Of the losses which the library at Cambridge has sustained, something has been said above (p. 51). All libraries, however carefully kept, are exposed to occasional and exceptional depredations. Paulus, the celebrated German professor, stole one manuscript at least from the Bodleian; the thefts in German, Russian, Italian, and French libraries are only too notorious. Are we to give additional facilities by lending books out? Even when lent to the greatest scholars, and presumably to careful men, books are by no means safe. Every one knows how, not so long ago, two or more of the most ancient manuscripts of Jornandes were destroyed while in the hands of Mommsen. Fire invaded his rooms; the professor escaped unharmed (of course he did), but the manuscripts were destroyed. Literature and scholarship gained nothing by this loan, though all future generations have lost much. Had common sense been the ruling principle of the libraries from which Mommsen obtained these manuscripts, they would have been safe at this moment. The convenience, perhaps the laziness, of an individual was consulted, and the world has lost what can never be replaced.

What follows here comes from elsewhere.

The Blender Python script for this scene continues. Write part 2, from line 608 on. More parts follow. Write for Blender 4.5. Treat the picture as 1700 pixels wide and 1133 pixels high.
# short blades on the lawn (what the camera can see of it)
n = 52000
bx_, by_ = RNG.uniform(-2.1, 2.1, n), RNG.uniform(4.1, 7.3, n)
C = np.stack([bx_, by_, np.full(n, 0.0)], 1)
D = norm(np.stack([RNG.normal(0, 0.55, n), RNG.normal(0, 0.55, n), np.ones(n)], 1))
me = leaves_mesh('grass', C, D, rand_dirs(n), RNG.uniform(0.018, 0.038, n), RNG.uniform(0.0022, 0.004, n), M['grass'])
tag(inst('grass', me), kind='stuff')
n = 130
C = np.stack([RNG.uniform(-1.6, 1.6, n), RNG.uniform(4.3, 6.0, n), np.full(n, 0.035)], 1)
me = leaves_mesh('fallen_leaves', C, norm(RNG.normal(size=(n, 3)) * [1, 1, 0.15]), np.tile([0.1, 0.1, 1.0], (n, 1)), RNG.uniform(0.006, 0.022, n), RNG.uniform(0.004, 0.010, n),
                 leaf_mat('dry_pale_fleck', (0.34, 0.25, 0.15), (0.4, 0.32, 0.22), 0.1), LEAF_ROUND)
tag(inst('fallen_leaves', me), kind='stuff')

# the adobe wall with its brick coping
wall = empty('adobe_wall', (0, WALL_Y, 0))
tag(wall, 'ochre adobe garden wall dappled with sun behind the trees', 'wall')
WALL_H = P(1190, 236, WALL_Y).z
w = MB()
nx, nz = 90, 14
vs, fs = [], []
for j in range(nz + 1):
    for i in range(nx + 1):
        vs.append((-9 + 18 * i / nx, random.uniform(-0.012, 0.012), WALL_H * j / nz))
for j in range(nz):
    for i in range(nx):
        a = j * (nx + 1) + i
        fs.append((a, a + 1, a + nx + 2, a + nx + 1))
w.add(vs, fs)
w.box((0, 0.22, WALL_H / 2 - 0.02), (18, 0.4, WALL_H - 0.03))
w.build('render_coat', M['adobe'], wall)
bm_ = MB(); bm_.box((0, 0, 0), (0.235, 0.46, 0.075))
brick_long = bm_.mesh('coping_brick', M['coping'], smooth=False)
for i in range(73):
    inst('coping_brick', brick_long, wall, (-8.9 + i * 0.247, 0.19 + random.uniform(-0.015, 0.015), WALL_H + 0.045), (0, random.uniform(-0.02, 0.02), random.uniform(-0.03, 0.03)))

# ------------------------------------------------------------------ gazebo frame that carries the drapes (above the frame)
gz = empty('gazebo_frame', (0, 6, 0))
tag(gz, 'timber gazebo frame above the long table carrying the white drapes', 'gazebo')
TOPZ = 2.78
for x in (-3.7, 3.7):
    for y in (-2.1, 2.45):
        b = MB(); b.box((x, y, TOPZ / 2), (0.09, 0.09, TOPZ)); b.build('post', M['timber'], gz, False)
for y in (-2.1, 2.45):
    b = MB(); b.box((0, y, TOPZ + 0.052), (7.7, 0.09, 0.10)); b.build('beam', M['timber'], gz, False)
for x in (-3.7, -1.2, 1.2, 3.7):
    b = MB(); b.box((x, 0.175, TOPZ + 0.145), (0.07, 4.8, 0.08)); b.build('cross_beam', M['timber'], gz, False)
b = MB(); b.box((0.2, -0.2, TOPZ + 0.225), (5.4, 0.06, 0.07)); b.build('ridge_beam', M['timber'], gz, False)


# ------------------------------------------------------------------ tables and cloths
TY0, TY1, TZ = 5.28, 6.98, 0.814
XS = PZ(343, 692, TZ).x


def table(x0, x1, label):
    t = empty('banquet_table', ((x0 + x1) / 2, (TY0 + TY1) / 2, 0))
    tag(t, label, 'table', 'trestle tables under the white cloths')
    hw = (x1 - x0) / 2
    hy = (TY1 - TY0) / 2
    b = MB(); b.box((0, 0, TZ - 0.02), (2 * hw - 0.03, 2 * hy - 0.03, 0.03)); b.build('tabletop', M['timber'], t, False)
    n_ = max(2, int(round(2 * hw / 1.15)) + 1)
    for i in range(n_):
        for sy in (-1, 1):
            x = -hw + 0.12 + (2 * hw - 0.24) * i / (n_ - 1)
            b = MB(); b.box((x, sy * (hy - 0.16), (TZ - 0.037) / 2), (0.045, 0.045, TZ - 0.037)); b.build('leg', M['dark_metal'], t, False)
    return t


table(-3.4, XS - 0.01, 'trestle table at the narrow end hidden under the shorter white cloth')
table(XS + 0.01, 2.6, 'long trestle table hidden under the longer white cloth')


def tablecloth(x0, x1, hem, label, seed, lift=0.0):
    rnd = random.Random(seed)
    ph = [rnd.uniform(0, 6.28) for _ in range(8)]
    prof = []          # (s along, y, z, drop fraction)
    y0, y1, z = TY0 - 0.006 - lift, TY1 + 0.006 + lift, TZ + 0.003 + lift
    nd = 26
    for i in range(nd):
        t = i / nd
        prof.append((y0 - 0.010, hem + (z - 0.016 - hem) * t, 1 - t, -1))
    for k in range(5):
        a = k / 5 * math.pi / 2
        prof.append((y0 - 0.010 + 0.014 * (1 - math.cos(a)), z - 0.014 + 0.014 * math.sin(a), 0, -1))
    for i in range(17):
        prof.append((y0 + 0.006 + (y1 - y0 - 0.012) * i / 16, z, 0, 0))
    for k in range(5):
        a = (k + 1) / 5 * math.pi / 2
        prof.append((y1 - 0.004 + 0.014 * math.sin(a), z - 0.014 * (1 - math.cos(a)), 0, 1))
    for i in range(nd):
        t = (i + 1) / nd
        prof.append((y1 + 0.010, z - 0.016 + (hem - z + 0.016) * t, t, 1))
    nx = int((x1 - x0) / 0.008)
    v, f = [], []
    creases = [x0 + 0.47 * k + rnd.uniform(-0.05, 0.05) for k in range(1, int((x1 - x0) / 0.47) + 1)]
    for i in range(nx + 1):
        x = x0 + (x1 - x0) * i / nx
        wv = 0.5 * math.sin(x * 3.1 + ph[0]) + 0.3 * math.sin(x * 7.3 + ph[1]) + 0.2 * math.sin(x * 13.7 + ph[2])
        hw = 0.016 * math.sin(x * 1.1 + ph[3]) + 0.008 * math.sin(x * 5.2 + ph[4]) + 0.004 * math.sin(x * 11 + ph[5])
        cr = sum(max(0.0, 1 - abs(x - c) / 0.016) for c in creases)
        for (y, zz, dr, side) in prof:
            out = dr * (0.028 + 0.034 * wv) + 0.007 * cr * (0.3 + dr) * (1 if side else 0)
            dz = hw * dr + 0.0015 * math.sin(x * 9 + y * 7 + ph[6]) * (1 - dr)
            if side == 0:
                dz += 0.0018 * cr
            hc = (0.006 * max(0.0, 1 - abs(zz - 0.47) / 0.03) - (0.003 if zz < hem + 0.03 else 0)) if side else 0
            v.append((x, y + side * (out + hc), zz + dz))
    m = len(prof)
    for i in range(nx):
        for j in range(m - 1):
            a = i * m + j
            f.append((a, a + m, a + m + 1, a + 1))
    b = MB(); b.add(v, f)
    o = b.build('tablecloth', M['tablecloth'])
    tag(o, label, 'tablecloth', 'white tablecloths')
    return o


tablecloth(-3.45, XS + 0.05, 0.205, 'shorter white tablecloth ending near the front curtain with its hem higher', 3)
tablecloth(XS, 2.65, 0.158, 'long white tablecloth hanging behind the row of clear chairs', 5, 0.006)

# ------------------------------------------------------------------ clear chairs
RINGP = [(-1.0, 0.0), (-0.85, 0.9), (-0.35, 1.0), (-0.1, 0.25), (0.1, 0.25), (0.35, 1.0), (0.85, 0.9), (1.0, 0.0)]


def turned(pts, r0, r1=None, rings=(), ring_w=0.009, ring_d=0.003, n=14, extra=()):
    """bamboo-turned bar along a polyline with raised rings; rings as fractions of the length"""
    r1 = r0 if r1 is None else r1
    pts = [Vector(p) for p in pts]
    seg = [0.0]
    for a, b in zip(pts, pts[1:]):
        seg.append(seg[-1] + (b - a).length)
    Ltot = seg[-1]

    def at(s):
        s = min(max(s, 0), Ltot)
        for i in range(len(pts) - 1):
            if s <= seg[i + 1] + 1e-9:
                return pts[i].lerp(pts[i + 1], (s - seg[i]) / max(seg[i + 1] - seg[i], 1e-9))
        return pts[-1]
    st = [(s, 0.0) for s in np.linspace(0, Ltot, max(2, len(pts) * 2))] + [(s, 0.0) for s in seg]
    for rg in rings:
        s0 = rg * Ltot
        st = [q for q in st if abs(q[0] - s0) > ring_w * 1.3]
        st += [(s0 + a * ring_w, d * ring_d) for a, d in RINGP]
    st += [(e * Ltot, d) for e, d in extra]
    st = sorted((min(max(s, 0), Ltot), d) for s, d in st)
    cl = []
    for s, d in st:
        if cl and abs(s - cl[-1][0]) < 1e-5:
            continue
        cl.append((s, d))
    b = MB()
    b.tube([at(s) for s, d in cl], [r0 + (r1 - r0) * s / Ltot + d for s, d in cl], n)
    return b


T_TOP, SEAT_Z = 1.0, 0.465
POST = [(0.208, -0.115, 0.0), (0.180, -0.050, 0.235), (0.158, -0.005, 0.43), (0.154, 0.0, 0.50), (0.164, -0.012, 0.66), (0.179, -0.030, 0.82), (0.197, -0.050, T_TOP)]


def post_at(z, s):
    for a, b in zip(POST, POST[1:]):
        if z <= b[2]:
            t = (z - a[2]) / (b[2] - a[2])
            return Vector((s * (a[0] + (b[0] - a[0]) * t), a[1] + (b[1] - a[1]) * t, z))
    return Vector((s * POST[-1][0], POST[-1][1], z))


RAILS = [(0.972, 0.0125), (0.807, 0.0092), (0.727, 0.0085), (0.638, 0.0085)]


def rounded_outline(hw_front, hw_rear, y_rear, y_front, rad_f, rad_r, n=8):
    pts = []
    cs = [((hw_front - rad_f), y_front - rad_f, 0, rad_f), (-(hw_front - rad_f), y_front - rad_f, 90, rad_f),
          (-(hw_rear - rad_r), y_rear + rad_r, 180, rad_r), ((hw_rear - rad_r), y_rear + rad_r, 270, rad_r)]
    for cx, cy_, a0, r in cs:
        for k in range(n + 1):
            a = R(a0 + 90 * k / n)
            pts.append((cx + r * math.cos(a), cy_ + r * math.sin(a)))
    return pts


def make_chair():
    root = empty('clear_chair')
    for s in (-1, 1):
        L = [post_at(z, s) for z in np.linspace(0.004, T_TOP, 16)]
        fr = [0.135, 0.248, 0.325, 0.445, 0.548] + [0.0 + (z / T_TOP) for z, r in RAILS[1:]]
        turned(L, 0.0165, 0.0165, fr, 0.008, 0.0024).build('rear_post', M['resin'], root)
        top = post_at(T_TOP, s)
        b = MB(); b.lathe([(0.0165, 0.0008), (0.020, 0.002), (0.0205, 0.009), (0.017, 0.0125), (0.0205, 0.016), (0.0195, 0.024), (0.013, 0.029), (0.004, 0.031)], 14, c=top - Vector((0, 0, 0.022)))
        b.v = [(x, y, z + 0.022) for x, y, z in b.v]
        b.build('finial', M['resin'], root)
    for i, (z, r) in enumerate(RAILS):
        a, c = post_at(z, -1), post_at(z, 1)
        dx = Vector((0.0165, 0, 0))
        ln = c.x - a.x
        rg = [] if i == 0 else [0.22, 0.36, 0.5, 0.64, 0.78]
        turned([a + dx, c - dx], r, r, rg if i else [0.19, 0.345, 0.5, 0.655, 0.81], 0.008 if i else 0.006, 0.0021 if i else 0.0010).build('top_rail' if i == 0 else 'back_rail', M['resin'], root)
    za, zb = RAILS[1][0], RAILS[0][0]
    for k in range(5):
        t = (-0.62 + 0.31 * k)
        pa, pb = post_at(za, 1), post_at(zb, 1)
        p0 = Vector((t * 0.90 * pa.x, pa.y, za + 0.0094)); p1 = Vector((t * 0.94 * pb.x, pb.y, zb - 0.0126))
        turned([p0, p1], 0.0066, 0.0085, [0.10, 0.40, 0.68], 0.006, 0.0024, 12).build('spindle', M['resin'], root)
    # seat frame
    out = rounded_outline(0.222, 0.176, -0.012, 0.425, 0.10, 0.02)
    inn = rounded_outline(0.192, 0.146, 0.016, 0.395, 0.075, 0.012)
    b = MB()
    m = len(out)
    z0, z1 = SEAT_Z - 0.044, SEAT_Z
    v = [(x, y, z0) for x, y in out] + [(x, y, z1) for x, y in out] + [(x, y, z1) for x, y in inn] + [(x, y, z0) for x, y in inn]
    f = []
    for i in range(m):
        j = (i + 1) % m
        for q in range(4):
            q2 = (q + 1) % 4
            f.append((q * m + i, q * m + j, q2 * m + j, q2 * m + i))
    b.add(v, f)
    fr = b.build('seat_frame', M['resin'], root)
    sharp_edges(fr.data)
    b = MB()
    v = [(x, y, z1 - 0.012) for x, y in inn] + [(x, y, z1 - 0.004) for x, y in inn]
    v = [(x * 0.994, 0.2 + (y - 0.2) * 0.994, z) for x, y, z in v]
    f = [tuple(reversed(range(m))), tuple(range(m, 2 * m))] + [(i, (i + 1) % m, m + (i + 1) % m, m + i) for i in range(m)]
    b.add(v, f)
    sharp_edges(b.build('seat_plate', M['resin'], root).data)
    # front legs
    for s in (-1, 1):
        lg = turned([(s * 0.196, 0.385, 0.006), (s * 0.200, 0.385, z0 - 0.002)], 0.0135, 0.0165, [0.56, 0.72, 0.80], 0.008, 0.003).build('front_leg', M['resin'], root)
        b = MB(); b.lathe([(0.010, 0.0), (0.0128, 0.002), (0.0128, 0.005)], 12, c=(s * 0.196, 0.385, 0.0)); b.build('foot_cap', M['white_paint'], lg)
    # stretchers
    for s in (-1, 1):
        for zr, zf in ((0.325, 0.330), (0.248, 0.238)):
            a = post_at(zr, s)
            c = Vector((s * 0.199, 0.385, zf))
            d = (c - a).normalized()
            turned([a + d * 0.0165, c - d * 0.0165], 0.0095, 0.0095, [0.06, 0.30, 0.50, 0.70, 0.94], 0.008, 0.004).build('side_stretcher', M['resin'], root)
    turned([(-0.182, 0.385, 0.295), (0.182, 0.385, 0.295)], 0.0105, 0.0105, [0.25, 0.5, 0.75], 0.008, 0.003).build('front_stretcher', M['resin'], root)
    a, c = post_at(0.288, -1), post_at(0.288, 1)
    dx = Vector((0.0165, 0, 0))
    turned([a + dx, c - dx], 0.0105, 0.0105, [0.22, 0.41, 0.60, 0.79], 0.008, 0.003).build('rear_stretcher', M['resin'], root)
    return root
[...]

Mr. Watts, whom I have already quoted, says in speaking of lending, 'The testimony of Molbech, the librarian of the Royal Library of Copenhagen, where lending is permitted, is to the effect, not only that the risk is greater, as must of course be the case where books are removed from supervision and control, but that in practice great damage is found to ensue.' If we are told, as very likely we shall be told, that no such damage occurs here, I am somewhat at a loss to answer; perhaps it will be enough to observe that different men unavoidably have different ideas of what constitutes damage, and that what is not always immediately discovered may hereafter be detected when it is too late to assign the blame to the real offender.